Bu yüzden Mirzabeyoğlu’na yönelik özgürlük kampanyası iki şeyin samimiyetini açığa çıkaracaktır. İslami kesim içerisinde durumu hâlâ ‘pis laiklerin, demokrasi karşıtı jakobenlerin komplosu’ şeklinde bir şablonu kullanarak algılayan çocuksu zihniyetle, tabloyu geniş biçimde algılayan ve dolayısıyla hakiki bir mücadele vermek isteyenleri ayrıştıracak bir samimiyet.
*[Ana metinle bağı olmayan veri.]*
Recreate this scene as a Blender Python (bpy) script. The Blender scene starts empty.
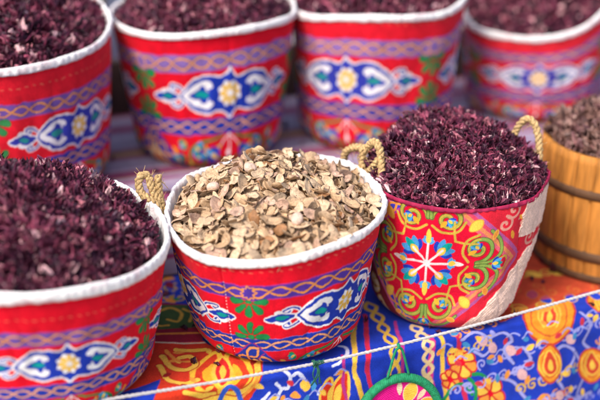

Günümüzün siyasal İslamcıları arasında muktedirlik tartışmaları ve Ebu Zerr romantizmiyle süslenmiş ‘Nasıl yozlaştık?’ sorgusu revaçta. Bu sorunun yanıtı da aynı şekilde ‘kapitalist modernite’ adını verdiğimiz şeyin baştan sona etik algılayışa sahip Ortodoks dini yorumlara karşı nasıl bir çelişki içinde olduğunun cevabının verilmesiyle ortaya çıkacaktır. Bu da olguya dönük bir samimiyet testi olacaktır ve yukarıda anlattığım naif entelijans tiplerin tercihini Erol Yarar’dan mı yoksa İhsan Eliaçık’tan mı yana kullanacağı ortaya çıkaracaktır. Ezcümle bu ayrışmalar yararlıdır çünkü bir zamanlar Felluce sokaklarında var güçleriyle korkusuzca direniş çağrısı yapan imamlarla, Obama sevdalısı El-Ezher Üniversitesi imamlarının arasındaki farkın anlaşılmasını sağlamaktadır.